Bien vu bien dit. Merci. Tout est possible. Mais on nous fait croire le contraire.
C’est vrai, merci vieux
Sadly I think Israel’s actions have lost any remaining contact with rationality and now reflect one man’s need to outrun the law and maintain his hold on power. For every Hamas terrorist the IDF find they must be creating 1,000 or even 10,000 more. Insanity!
iNSANITY INDEED
Allen, I followed for many years on CBS. So glad to have found you.
My belief is that Israel’s Prime Minister is using this war with Hamas to cover up the trouble he was facing. I had read that many of his countrymen were not happy with him. Right after that October 7, 2023 took place. I truly believe he is hiding behind the war.
Two key points: Netanyahu created and financed Hamas in order to weaken the Palestinian authority and claimed publicly that this was the best way to avoid a peaceful solution with the Palestinians.
Even Trump realized that Netanyahu had no intention of attempting to reach a peaceful solution with the Palestinians and never had.
Which begs the question of why do Western governments, especially the U.S., continue to touch their forelock and let Bibi do whatever. Telling him no from time would actually be pro-Israel.
Answer to that is there are an awful lot of American Jews who vote and they don’t listen to that argument.

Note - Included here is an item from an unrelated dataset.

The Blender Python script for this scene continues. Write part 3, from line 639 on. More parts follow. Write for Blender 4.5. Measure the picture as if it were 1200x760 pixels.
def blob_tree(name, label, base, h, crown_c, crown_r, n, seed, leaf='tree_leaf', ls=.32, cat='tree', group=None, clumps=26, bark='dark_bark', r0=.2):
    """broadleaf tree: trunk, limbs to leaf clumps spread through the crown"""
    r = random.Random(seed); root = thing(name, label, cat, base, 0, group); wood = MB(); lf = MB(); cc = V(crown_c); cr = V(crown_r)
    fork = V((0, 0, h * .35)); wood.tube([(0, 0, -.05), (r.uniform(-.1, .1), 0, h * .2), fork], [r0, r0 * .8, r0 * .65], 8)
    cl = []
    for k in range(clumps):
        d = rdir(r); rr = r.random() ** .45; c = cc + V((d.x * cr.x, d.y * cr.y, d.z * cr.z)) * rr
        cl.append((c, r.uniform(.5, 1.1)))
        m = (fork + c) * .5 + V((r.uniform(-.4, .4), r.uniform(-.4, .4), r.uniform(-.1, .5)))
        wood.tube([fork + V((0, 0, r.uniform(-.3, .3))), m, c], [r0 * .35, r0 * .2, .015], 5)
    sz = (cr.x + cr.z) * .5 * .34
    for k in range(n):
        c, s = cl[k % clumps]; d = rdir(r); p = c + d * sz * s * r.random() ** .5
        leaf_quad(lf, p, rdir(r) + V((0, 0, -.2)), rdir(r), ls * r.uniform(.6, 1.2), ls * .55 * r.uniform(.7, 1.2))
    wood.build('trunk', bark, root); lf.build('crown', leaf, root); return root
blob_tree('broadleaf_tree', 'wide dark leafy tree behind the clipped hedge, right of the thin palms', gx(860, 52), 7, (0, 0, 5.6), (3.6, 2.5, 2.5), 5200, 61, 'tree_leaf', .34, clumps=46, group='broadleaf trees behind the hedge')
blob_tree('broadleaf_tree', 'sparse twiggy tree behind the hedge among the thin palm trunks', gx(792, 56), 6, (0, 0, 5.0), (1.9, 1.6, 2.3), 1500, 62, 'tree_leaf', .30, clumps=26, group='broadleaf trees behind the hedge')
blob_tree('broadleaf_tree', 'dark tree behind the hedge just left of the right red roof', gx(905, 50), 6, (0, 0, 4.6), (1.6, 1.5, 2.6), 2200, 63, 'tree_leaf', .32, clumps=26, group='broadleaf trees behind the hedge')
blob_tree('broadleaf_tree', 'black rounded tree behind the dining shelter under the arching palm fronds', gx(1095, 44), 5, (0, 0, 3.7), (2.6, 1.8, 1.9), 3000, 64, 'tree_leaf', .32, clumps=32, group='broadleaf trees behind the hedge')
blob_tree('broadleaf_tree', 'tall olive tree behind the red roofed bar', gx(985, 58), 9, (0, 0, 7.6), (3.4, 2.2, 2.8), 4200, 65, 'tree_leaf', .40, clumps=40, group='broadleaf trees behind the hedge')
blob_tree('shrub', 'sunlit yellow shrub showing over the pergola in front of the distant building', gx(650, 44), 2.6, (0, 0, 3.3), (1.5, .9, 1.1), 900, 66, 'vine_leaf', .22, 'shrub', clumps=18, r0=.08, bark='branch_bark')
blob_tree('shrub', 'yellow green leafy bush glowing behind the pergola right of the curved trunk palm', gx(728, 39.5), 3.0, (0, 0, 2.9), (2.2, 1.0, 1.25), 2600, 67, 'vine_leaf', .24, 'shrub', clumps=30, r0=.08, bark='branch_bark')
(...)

Partly true, but there are a significant number of American and other diaspora Jews who hold no brief for Netanyahu, and are concerned with the effect of the war both on civilians Gaza and Israelis.
to answer your question allen, it’s about politics
as each side counts votes in what promises to be
a close election and perhaps more important it’s
also about fundraising where you don’t ever what
to even slightly offer a significant donor base…
our politicians will always come down on the
side of the big bucks…
As ever, money, not morality, rules.